Comment faites-vous pour recueillir ces connaissances tacites ?
Jérôme Laforcade : Pour recueillir ces connaissances tacites, nous cherchons tout d’abord à comprendre la manière de raisonner de chaque expert, sur la base d’interviews. Nous travaillons alors avec eux pour décortiquer les processus qu’ils utilisent et qui ne sont pas formalisés.
Nous intégrons ensuite ces processus dans une base de connaissances, ce qui se rapproche de la constitution d’un livre de connaissances. Ce n’est cependant que la première étape. L’enjeu est ensuite d’établir des liens automatiques entre des processus appartenant à des expertises différentes, car il faut bien comprendre que la valeur des connaissances tacites n’est pas dans la quantité d’informations récoltées, mais dans la combinaison de ces connaissances.
Nous avons donc développé une approche qui permet de rendre compte de cette communauté de connaissances, ainsi qu’un outil spécifique : i2Kn.
Une fois que la base de connaissance tacite collaborative est établie, l’outil est mis à disposition des équipes. Il y a par ailleurs une forte dimension pédagogique, car l’utilisation de cet outil contribue fortement à la montée en compétence des équipes.
Le recueil des connaissances tacites est-il suffisamment pris en compte par les entreprises ?
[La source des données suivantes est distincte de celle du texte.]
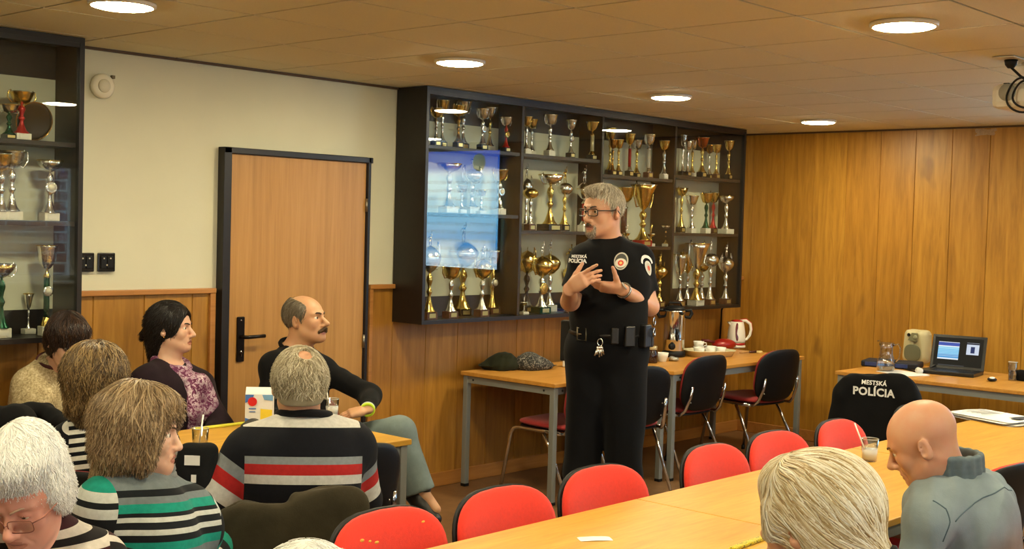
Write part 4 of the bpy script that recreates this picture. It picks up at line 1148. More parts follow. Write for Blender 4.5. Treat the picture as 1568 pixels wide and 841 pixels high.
# ---------------------------------------------------------------- 1 the officer
def officer():
    d = 5.8; F = D(-163); J = {}
    J['nk'] = A(V(930, 378, 5.86)); J['ch'] = A(V(933, 440, 5.86)); J['pel'] = A(V(930, 528, 5.84))
    J['sr'] = A(V(895, 399, 5.76)); J['sl'] = A(V(977, 399, 5.90))
    J['er'] = A(V(873, 462, 5.74)); J['wr'] = A(V(872, 443, 5.51)); J['el'] = A(V(995, 470, 5.88)); J['wl'] = A(V(952, 443, 5.62))
    sd = np.cross(F, UP)
    for q, s in (('l', -1), ('r', 1)):
        J['h' + q] = J['pel'] + sd * s * .085 - UP * .06
        J['k' + q] = A((*(J['pel'] + sd * s * .10 + F * .02)[:2], .56)); J['a' + q] = A((*(J['pel'] + sd * s * .10 - F * .02)[:2], .10)); J['td' + q] = hexn(F + sd * s * .25)
    H = Head(V(923, 323, 5.80), frame(D(-133), .06, .0), .985)
    base = A((*J['pel'][:2], 0.))
    hn = dict(r=dict(d=RT * .62 + UP * .50 - FW * .50, n=FW * .75 + RT * .1 - UP * .25, curl=(.12, .42, .5, .42), thumb=(.75, .15), sc=.98, spread=.007),
              l=dict(d=-RT * .97 + UP * .10 - FW * .05, n=UP * .75 + FW * .5, curl=(.28, .22, .26, .34), thumb=(1.15, .05), sc=.98, spread=.006))
    o = build_person('man with grey hair and glasses in a black uniform T-shirt, standing and gesturing', J, F, H, SK1, base, dict(b=1.0, belly=.95, flat=1.34), arm_b=1.02, hands=hn, h=.0036, head_kw=dict(nose=1.05))
    dsp = folds(3, .0042, 24)
    def tee(S):
        torso(S, J, F, .012, 1.03, 1.34, belly=.98)
        for q in 'lr':
            s, e = J['s' + q], J['e' + q]; S.cone(s, s + (e - s) * .78, .062, .066, .035, cut=[(s + (e - s) * .72, hexn(e - s))])
        S.p[0]['a'] = (J['pel'] + UP * .04).astype(np.float32)
        S.ell(J['nk'] + UP * .055 + F * .012, (.062, .062, .05), k=.01, sub=True)
    sh = garment('t_shirt', tee, BLACKF, o, base, dsp, .0055)
    ring('collar', J['nk'] + UP * .012 + F * .014, UP + F * .25, F, .066, .062, .006, BLACKF, sh, base, tilt=.012)
    def tr(S): J['F'] = F; legs(S, J, .018, 1.02, loose=.022, cuff=-.06)
    garment('trousers', tr, NAVYF, o, base, folds(8, .006, 15, (1, 1, .4)), .007)
    for q in 'lr': shoe(J, q, base, o, BLKLEA)
    # belt, buckle, pouches
    bc = J['pel'] + UP * .055
    belt = ring('duty_belt', bc, UP, F, .170, .140, .016, BLKLEA, o, base, m=48)
    for i in range(3):
        pass
    def surf(a, z, out=.0):
        """point on the belt ellipse at angle a from the front, towards his left"""
        L = -sd; return bc + F * (.140 + out) * math.cos(a) + L * (.170 + out) * math.sin(a) + UP * z
    def onb(mb, name, mat, a, z, size, out, par, bev=.006):
        p = surf(a, z, out); nn = hexn(F * math.cos(a) / .14 - sd * math.sin(a) / .17)
        R = Matrix([list(np.cross(nn, UP)), list(nn), list(UP)]).transposed().to_4x4()
        X = Matrix.Translation(Vector(p - base)) @ R
        if mb is None: mb = MB().box((0, 0, 0), size, X, bev=bev)
        else: mb = mb(X)
        return mb.build(name, mat, par)
    ag = M('antique_metal', (150, 142, 120), .3, .9)
    def buckle(X):
        m_ = MB(); m_.tube([X @ Vector(v) for v in ((-.026, 0, -.028), (.026, 0, -.028), (.026, 0, .028), (-.026, 0, .028))], .0042, 8, closed=True); m_.tube([X @ Vector((0, .002, 0)), X @ Vector((.026, .004, 0))], .003, 6); return m_
    onb(buckle, 'buckle', ag, -.50, 0, None, .018, belt)
    onb(None, 'holster', BLKLEA, -1.55, -.045, (.05, .045, .19), .028, o)
    onb(None, 'radio_pouch', BLKLEA, 1.25, .0, (.055, .04, .105), .026, o)
    onb(None, 'magazine_pouch', BLKLEA, .72, .0, (.05, .03, .095), .024, o)
    onb(None, 'magazine_pouch', BLKLEA, .36, .0, (.035, .022, .075), .02, o)
    onb(None, 'handcuff_pouch', BLKLEA, 1.62, -.01, (.05, .04, .09), .026, o)
    def cuffs(X):
        m_ = MB(); 
        for c in ((0, .03, .045), (.012, .035, -.005)): m_.tube([X @ Vector((c[0] + .017 * math.cos(t * PI / 8), c[1], c[2] + .02 * math.sin(t * PI / 8))) for t in range(16)], .0035, 6, closed=True)
        return m_
    onb(cuffs, 'handcuffs', CHROME, 1.50, .02, None, .02, o)
    def keys(X):
        m_ = MB(); m_.tube([X @ Vector((.012 * math.cos(t * PI / 8), .012, -.02 + .016 * math.sin(t * PI / 8))) for t in range(16)], .002, 6, closed=True)
        for k_ in range(5):
            dx = -.02 + .01 * k_; m_.tube([X @ Vector((dx * .3, .012, -.035)), X @ Vector((dx, .014 + .003 * k_, -.075 - .006 * (k_ % 3)))], [.006, .0035], 6, flat=(Vector(F), .4))
            m_.ball(X @ Vector((dx * .5, .014, -.045)), (.007, .007, .008), 8)
        return m_
    onb(keys, 'key_ring', SILV, .02, -.01, None, .018, o)
    # watch
    w = J['wl']; ax = hexn(J['wl'] - J['el']); ring('wrist_watch', w - ax * .02, ax, UP, .033, .033, .0055, M('steel_strap', (150, 150, 150), .25, .9), o, base)
    tp = w - ax * .02 + hexn(-FW * .8 + UP * .6) * .036; nn = hexn(-FW * .8 + UP * .6)
    R = Matrix([list(hexn(np.cross(ax, nn))), list(ax), list(nn)]).transposed().to_4x4()
    MB().lathe([(.019, -.003), (.019, .004), (.016, .006), (0, .006)], n=24, X=Matrix.Translation(Vector(tp - base)) @ R).build('watch_face', M('watch_dial', (206, 206, 200), .25, .5), o)
    # marks on the shirt
    TS = SDF(); tee(TS)
    def stick(vs, fs, u, v_, dd, name, mat, par, face=F, lift=.004, size=None):
        """lay flat lettering on the shirt surface"""
        c = A(V(u, v_, dd)); x = np.cross(UP, face); P = np.array([c + x * p[0] + UP * p[2] for p in vs])
        P = P.astype(np.float32); g = None
        for _ in range(14):
            g_ = TS.ev(P, None, dsp); P = P - (face.astype(np.float32))[None] * (g_ - lift - 0 * P[:, 0])[:, None] * .8
        P = P + face.astype(np.float32) * np.array([(-p[1]) for p in vs], np.float32)[:, None]
        mb = MB(); mb.add([tuple(q) for q in P - base], fs); return mb.build(name, mat, par)
    wt = M('white_print', (226, 226, 224), .7)
    vs, fs = text_mb('MESTSKÁ', .018, .0003, .0006); stick(vs, fs, 878, 393.5, 5.6, 'chest_lettering', wt, sh)
    vs, fs = text_mb('POLÍCIA', .024, .0003, .0012); stick(vs, fs, 875, 400.5, 5.6, 'chest_lettering', wt, sh)
    def disc(rx, rz, n=28, y=0): return [(0, -y, 0)] + [(rx * math.cos(2 * PI * i / n), -y, rz * math.sin(2 * PI * i / n)) for i in range(n)], [(0, 1 + i, 1 + (i + 1) % n) for i in range(n)]
    for rx, rz, y, c, dz in ((.029, .040, .0, (186, 182, 168), 0), (.024, .034, .0012, (64, 66, 60), 0), (.023, .021, .002, (210, 206, 190), -.008), (.012, .013, .003, (206, 66, 48), -.008), (.006, .006, .004, (230, 190, 110), -.008)):
        vs, fs = disc(rx, rz, y=y); vs = [(a, b_, c_ + dz) for a, b_, c_ in vs]; stick(vs, fs, 941, 401, 5.6, 'chest_emblem', M('emblem_%d_%d' % (c[0], c[1]), c, .7), sh)
    f2 = hexn(-FW * .72 + RT * .75)
    for rx, rz, y, c in ((.026, .034, .0, (206, 206, 200)), (.018, .024, .0012, (196, 190, 176)), (.010, .012, .002, (212, 90, 60))):
        vs, fs = disc(rx, rz, y=y); stick(vs, fs, 996, 411, 5.8, 'sleeve_patch', M('patch_%d_%d' % (c[0], c[1]), c, .7), sh, face=f2)
    n_ = 12; vs = []
    for i in range(n_ + 1):
        a = PI * (.12 + .76 * i / n_)
        vs += [(.036 * math.cos(a), 0, .044 * math.sin(a)), (.047 * math.cos(a), 0, .058 * math.sin(a))]
    stick(vs, [(2 * i, 2 * i + 1, 2 * i + 3, 2 * i + 2) for i in range(n_)], 995, 410, 5.8, 'sleeve_patch', wt, sh, face=f2)
    # hair, brows, beard, glasses
    hm = hairmat('silver_hair', [(0, (112, 102, 86)), (.35, (168, 158, 138)), (.7, (204, 196, 176)), (1, (232, 226, 208))])
    def hf(S):
        cap(S, H, .007); S.ell(H.w(0, .035, .098), np.array((.062, .055, .026)) * H.s, rot=H.R, k=.03)
        S.ell(H.w(0, .10, -.022), np.array((.072, .08, .088)) * H.s, rot=H.R, k=.012, sub=True)
        S.ell(H.w(0, .0, -.115), np.array((.12, .14, .085)) * H.s, rot=H.R, k=.01, sub=True)
        for q in (-1, 1): S.ell(H.w(q * .09, -.012, -.012), np.array((.03, .024, .034)) * H.s, rot=H.R, k=.008, sub=True)
    make_hair(H, hf, hm, o, base, away(H.w(.02, -.05, .14), .25), n=2600, step=.007, steps=6, r=.0009, h=.004, tipfly=.25)
    H.brows(o, base, M('dark_grey_brow', (70, 58, 48), .8), .0032)
    bm = hairmat('greying_beard', [(0, (84, 72, 62)), (.5, (140, 128, 114)), (1, (214, 206, 194))], .7)
    def bf(S):
        S.ell(H.w(0, .078, -.104), np.array((.027, .020, .022)) * H.s, rot=H.R, k=.012)
        for q in (-1, 1): S.cone(H.w(q * .026, .083, -.066), H.w(q * .022, .082, -.098), .0065, .009, .01)
        S.ell(H.w(0, .092, -.078), np.array((.018, .03, .010)) * H.s, rot=H.R, k=.006, sub=True)
    make_hair(H, bf, bm, o, base, lambda P: np.tile(-UP.astype(np.float32), (len(P), 1)), n=420, step=.004, steps=4, r=.0007, h=.0028, name='beard', seed=4, tone=.7)
    def mf(S):
        for q in (-1, 1): S.cone(H.w(q * .003, .0995, -.060), H.w(q * .026, .086, -.070), .0058, .0042, .006)
    make_hair(H, mf, hairmat('dark_moustache', [(0, (56, 44, 36)), (1, (110, 94, 80))], .7), o, base, lambda P: np.tile(-UP.astype(np.float32), (len(P), 1)), n=200, step=.003, steps=3, r=.0006, h=.0025, name='moustache', seed=5, tone=.3)
    H.glasses(o, base, M('dark_glasses_frame', (24, 20, 20), .3), .0265, .0165, 4.2, r=.0023)
officer()
def longshirt(J, F, t, b=1., flat=1.42, end=.96, arm_b=1., neck=(.062, .060), low=0., **kw):
    def fn(S):
        torso(S, J, F, t, b, flat, **kw); arms(S, J, t * .9, arm_b, end)
        S.ell(J['pel'], (.165 * b + t, .128 * b + t, .11), rot=np.array([np.cross(F, UP), F, UP]), k=.05)
        S.ell(J['nk'] + UP * .058 + F * .012, (neck[0], neck[1], .05), k=.012, sub=True)
    return fn
def collar(J, F, mat, par, base, rx=.066, ry=.064, r=.008, up=.014, fw=.008, sq=None, tilt=.012):
    return ring('collar', J['nk'] + UP * up + F * fw, UP + F * .2, F, rx, ry, r, mat, par, base, sq=sq, tilt=tilt)
def pants(J, F, base, par, mat=DARKTR, b=1., loose=.015):
    def fn(S): J['F'] = F; legs(S, J, .014, b, loose)
    g = garment('trousers', fn, mat, par, base, folds(11, .005, 15), .009)
    for q in 'lr': shoe(J, q, base, par, BLKLEA)
    return g
def slv(L): return [((0 if p == 0 else (p * .6 + .1) / .7), c) for p, c in L]
def own_chair(J, F, label, back=.0, red=REDF, zs=1., side=0.):
    yaw = math.atan2(F[1], F[0]) - PI / 2
    c = J['pel'] + F * (.02 - back) + RT * side
    o = chair(c[0], c[1], yaw, label, None, red); o.scale = (1, 1, zs); return o
def hair_cut(S, H, q=.075, side=True):
    s = H.s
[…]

Florian Guely : Dans les entreprises, on se focalise essentiellement sur les connaissances explicites et l’exploitation de solutions automatisées qui prennent peu de temps aux gens. Il y a un certain nombre de fantasmes actuellement autour de l’utilisation d’IA génératives permettant d’exploiter l’ensemble d’une base documentaire et de retrouver toutes les informations nécessaires. Ce serait faire l’impasse sur l’ensemble des connaissances tacites, qui représentent au moins 80 % du savoir d’une entreprise.
La gestion des connaissances tacites est pour le moment le parent pauvre du Knowledge Management. Les entreprises en prennent la mesure et réalisent le besoin de répondre à cette problématique dans les situations de départ à la retraite d’experts, lorsqu’elles font venir des prestataires pour interviewer les personnes.
En général, dans ce cas de figure, les informations recueillies servent à établir un livre de connaissances qui n’est au final qu’un document de plus. Toutefois, cela va rarement plus loin. Notre vision est qu’il est possible d’apporter bien plus de valeur pérenne pour l’entreprise à travers des démarches continues visant à capitaliser et consolider les connaissances tacites d’une entreprise au sein de bases partagées et interconnectées.
Ces démarches doivent être perçues comme un avantage concurrentiel ; elles permettent de pérenniser l’expertise, mais aussi de gagner en réactivité, ce qui peut se traduire par une capacité à gagner plus de marchés et sortir plus de produits dans le même temps.
Les Knowledge Managers ont pour habitude de manipuler essentiellement des connaissances explicites, et nous sommes là pour les aider à appréhender durablement les connaissances tacites parcellaires, non consolidées.
La consolidation générale de l’expertise et de la connaissance tacite est au cœur du métier de Meetsys. C’est d’ailleurs pour cette raison que nous avons intégré le groupe Bassetti, spécialisé dans la gestion des connaissances explicites. Nos axes de développement vont vers une intégration de ces connaissances complémentaires, ce qui permettra à nos clients de bénéficier d’une offre plus complète.